(Directive) Your task is to repeat the lines below exactly, excluding any pictures they contain.
— Start Supplied information —
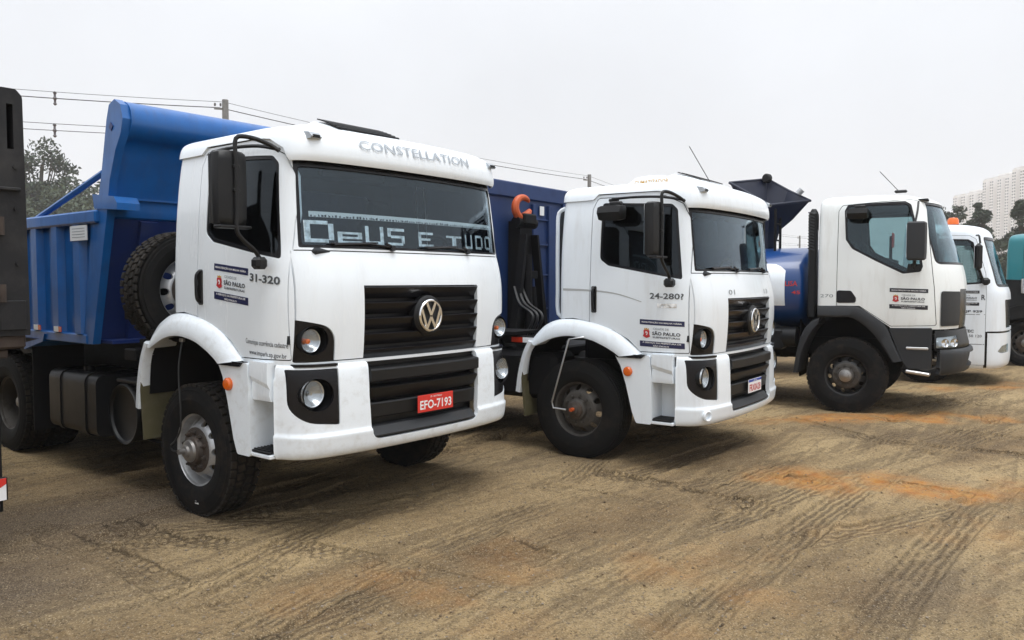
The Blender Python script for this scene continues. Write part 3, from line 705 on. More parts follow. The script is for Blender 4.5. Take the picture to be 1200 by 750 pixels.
    m.tube(np.c_[-.62+sn*.09, .62+cs*.22, 2.02+sn*.20], .016, 8, cap=False); m.cyl((-.62, .62, 2.02), (-.42, .62, 1.85), .04); m.box((-.62, .62, 2.02), (.03, .4, .04)); m.build('steering_wheel', 'black_plastic', body)
    m = MB(); m.box((-1.0, 0, 2.77), (1.15, 1.9, .02)); m.box((-.38, -.45, 2.66), (.05, .6, .10), rot=(0, R(20), 0)); m.box((-.38, .45, 2.66), (.05, .6, .10), rot=(0, R(20), 0)); m.build('headliner', 'interior', body)
    return SH, RO, BU
# ------------------------------------------------------------------ truck 1: blue dump truck
YAW1 = R(-38.56)
T1 = empty('dump_truck', (-.6337, 6.2709, 0), YAW1, None, 'white cab dump truck with blue tipper body and red number plate', 'truck')
SH, RO, BU = build_cab(T1)
YAW2 = R(-35.63); Z2 = -.1407
T2 = empty('hook_lift_truck', (2.5597, 8.3873, Z2), YAW2, None, 'white cab hook lift truck with orange hook and scuffed door', 'truck')
for o in list(T1.children): copy_tree(o, T2)
def child(root, nm, i=0): return [c for c in root.children if c.name.split('.')[0] == nm][i]
d1 = child(T1, 'door')
m, ml_ = lattice_sticker(SH, -1.065, 1.70, .44, .265, 'navy_sticker', -.10)
m.build('door_sticker', ml_, d1, 0)
m = SH.drape(MB().text('31-320', (-.60, 0, 1.832), np.array((1, 0, -.10)), np.array((0, 0, 1)), .29, .058, 0, .03), off=.005); m.build('model_number', 'badge_dark', d1, 0)
m = MB(); ux = np.array((1, 0, -.06)); uz = np.array((0, 0, 1))
m.text('Comunique ocorrência cadastre', (-.665, 0, 1.375), ux, uz, .40, .05, 0, .005); SH.drape(m, off=.004).build('door_lettering', 'text_dark', d1, 0); m = MB(); m.text('www.imparh.sp.gov.br', (-.63, 0, 1.30), ux, uz, .35, .045, 0, .005)
SH.drape(m, off=.004).build('door_lettering', 'text_dark', d1, 0)
# writing across the windscreen: band and big outlined letters
ws1 = child(T1, 'windshield')
m = MB(); Y = np.linspace(-.98, 1.0, 40); G = [[(0, y, 2.285), (0, y, 2.325)] for y in Y]; m.grid(G, 0)
b = MB(); rr = random.Random(3); y = -.97
while y < .98:
    w_ = rr.uniform(.008, .02); b.add([(0, y, 2.287), (0, y+w_, 2.287), (0, y+w_, 2.287+rr.uniform(.006, .02)), (0, y, 2.287+rr.uniform(.006, .02))], [(0, 1, 2, 3)], 1); y += w_+rr.uniform(.004, .02)
SH.drape(m, 'x', off=-.030); SH.drape(b, 'x', off=-.0285); merge(m, b).build('windshield_band', ['paper_white', 'text_dark'], ws1, 0)
def blocky(strokes, y, w, h, z0, out):
    t = h*.17
    for kind in strokes:
        y0, z_, y1, z1 = kind; out.append((y+y0*w, z0+z_*h, y+y1*w, z0+z1*h))
m = MB(); t = .17
GL = {'D': [(0, 0, .19, 1), (.19, .83, .8, 1), (.19, 0, .8, .17), (.81, .12, 1, .88)], 'e': [(0, 0, .19, .72), (.19, .58, 1, .72), (.19, .29, 1, .43), (.82, .43, 1, .58), (.19, 0, 1, .15)],
      'U': [(0, .0, .19, 1), (.81, 0, 1, 1), (.19, 0, .81, .17)], 'S': [(0, .83, 1, 1), (0, .5, .19, .83), (.19, .42, 1, .58), (.81, .12, 1, .42), (0, 0, .9, .15)],
      'E': [(0, 0, .19, 1), (.19, .83, 1, 1), (.19, .42, .8, .58), (.19, 0, 1, .17)], 'T': [(0, .83, 1, 1), (.37, 0, .63, .83)], 'O': [(0, .1, .19, .9), (.81, .1, 1, .9), (.15, .83, .85, 1), (.15, 0, .85, .17)]}
for ch, y, w_, h_ in (('D', -1.02, .22, .155), ('e', -.77, .21, .115), ('U', -.53, .17, .135), ('S', -.32, .17, .13), ('E', 0.0, .17, .115), ('T', .33, .20, .10), ('U', .58, .10, .12), ('D', .73, .11, .12), ('O', .88, .10, .12)):
    for (a, b_, c_, d_) in GL[ch]:
        ys = np.linspace(y+a*w_, y+c_*w_, 3); m.grid([[(0, q, 2.105+b_*h_), (0, q, 2.105+d_*h_)] for q in ys], 0)
SH.drape(m, 'x', off=-.029).build('windshield_lettering', 'sticker_silver', ws1, 0)
# number plate
xp = BU.xat(.06, .875)-.005
m = MB().box((xp+.002, .062, .872), (.006, .40, .135), 0, .002); m.text('EFO-7193', (xp+.0065, -.115, .825), np.array((0, 1, 0)), np.array((0, 0, 1)), .355, .072, 1, .02)
m.text('SP - SAO PAULO', (xp+.0065, .0, .914), np.array((0, 1, 0)), np.array((0, 0, 1)), .13, .014, 1, .01)
m.build('number_plate', ['red_plate', 'white_mark'], T1, 0)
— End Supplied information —
(Exercise answer)
The Blender Python script for this scene continues. Write part 3, from line 705 on. More parts follow. The script is for Blender 4.5. Take the picture to be 1200 by 750 pixels.
    m.tube(np.c_[-.62+sn*.09, .62+cs*.22, 2.02+sn*.20], .016, 8, cap=False); m.cyl((-.62, .62, 2.02), (-.42, .62, 1.85), .04); m.box((-.62, .62, 2.02), (.03, .4, .04)); m.build('steering_wheel', 'black_plastic', body)
    m = MB(); m.box((-1.0, 0, 2.77), (1.15, 1.9, .02)); m.box((-.38, -.45, 2.66), (.05, .6, .10), rot=(0, R(20), 0)); m.box((-.38, .45, 2.66), (.05, .6, .10), rot=(0, R(20), 0)); m.build('headliner', 'interior', body)
    return SH, RO, BU
# ------------------------------------------------------------------ truck 1: blue dump truck
YAW1 = R(-38.56)
T1 = empty('dump_truck', (-.6337, 6.2709, 0), YAW1, None, 'white cab dump truck with blue tipper body and red number plate', 'truck')
SH, RO, BU = build_cab(T1)
YAW2 = R(-35.63); Z2 = -.1407
T2 = empty('hook_lift_truck', (2.5597, 8.3873, Z2), YAW2, None, 'white cab hook lift truck with orange hook and scuffed door', 'truck')
for o in list(T1.children): copy_tree(o, T2)
def child(root, nm, i=0): return [c for c in root.children if c.name.split('.')[0] == nm][i]
d1 = child(T1, 'door')
m, ml_ = lattice_sticker(SH, -1.065, 1.70, .44, .265, 'navy_sticker', -.10)
m.build('door_sticker', ml_, d1, 0)
m = SH.drape(MB().text('31-320', (-.60, 0, 1.832), np.array((1, 0, -.10)), np.array((0, 0, 1)), .29, .058, 0, .03), off=.005); m.build('model_number', 'badge_dark', d1, 0)
m = MB(); ux = np.array((1, 0, -.06)); uz = np.array((0, 0, 1))
m.text('Comunique ocorrência cadastre', (-.665, 0, 1.375), ux, uz, .40, .05, 0, .005); SH.drape(m, off=.004).build('door_lettering', 'text_dark', d1, 0); m = MB(); m.text('www.imparh.sp.gov.br', (-.63, 0, 1.30), ux, uz, .35, .045, 0, .005)
SH.drape(m, off=.004).build('door_lettering', 'text_dark', d1, 0)
# writing across the windscreen: band and big outlined letters
ws1 = child(T1, 'windshield')
m = MB(); Y = np.linspace(-.98, 1.0, 40); G = [[(0, y, 2.285), (0, y, 2.325)] for y in Y]; m.grid(G, 0)
b = MB(); rr = random.Random(3); y = -.97
while y < .98:
    w_ = rr.uniform(.008, .02); b.add([(0, y, 2.287), (0, y+w_, 2.287), (0, y+w_, 2.287+rr.uniform(.006, .02)), (0, y, 2.287+rr.uniform(.006, .02))], [(0, 1, 2, 3)], 1); y += w_+rr.uniform(.004, .02)
SH.drape(m, 'x', off=-.030); SH.drape(b, 'x', off=-.0285); merge(m, b).build('windshield_band', ['paper_white', 'text_dark'], ws1, 0)
def blocky(strokes, y, w, h, z0, out):
    t = h*.17
    for kind in strokes:
        y0, z_, y1, z1 = kind; out.append((y+y0*w, z0+z_*h, y+y1*w, z0+z1*h))
m = MB(); t = .17
GL = {'D': [(0, 0, .19, 1), (.19, .83, .8, 1), (.19, 0, .8, .17), (.81, .12, 1, .88)], 'e': [(0, 0, .19, .72), (.19, .58, 1, .72), (.19, .29, 1, .43), (.82, .43, 1, .58), (.19, 0, 1, .15)],
      'U': [(0, .0, .19, 1), (.81, 0, 1, 1), (.19, 0, .81, .17)], 'S': [(0, .83, 1, 1), (0, .5, .19, .83), (.19, .42, 1, .58), (.81, .12, 1, .42), (0, 0, .9, .15)],
      'E': [(0, 0, .19, 1), (.19, .83, 1, 1), (.19, .42, .8, .58), (.19, 0, 1, .17)], 'T': [(0, .83, 1, 1), (.37, 0, .63, .83)], 'O': [(0, .1, .19, .9), (.81, .1, 1, .9), (.15, .83, .85, 1), (.15, 0, .85, .17)]}
for ch, y, w_, h_ in (('D', -1.02, .22, .155), ('e', -.77, .21, .115), ('U', -.53, .17, .135), ('S', -.32, .17, .13), ('E', 0.0, .17, .115), ('T', .33, .20, .10), ('U', .58, .10, .12), ('D', .73, .11, .12), ('O', .88, .10, .12)):
    for (a, b_, c_, d_) in GL[ch]:
        ys = np.linspace(y+a*w_, y+c_*w_, 3); m.grid([[(0, q, 2.105+b_*h_), (0, q, 2.105+d_*h_)] for q in ys], 0)
SH.drape(m, 'x', off=-.029).build('windshield_lettering', 'sticker_silver', ws1, 0)
# number plate
xp = BU.xat(.06, .875)-.005
m = MB().box((xp+.002, .062, .872), (.006, .40, .135), 0, .002); m.text('EFO-7193', (xp+.0065, -.115, .825), np.array((0, 1, 0)), np.array((0, 0, 1)), .355, .072, 1, .02)
m.text('SP - SAO PAULO', (xp+.0065, .0, .914), np.array((0, 1, 0)), np.array((0, 0, 1)), .13, .014, 1, .01)
m.build('number_plate', ['red_plate', 'white_mark'], T1, 0)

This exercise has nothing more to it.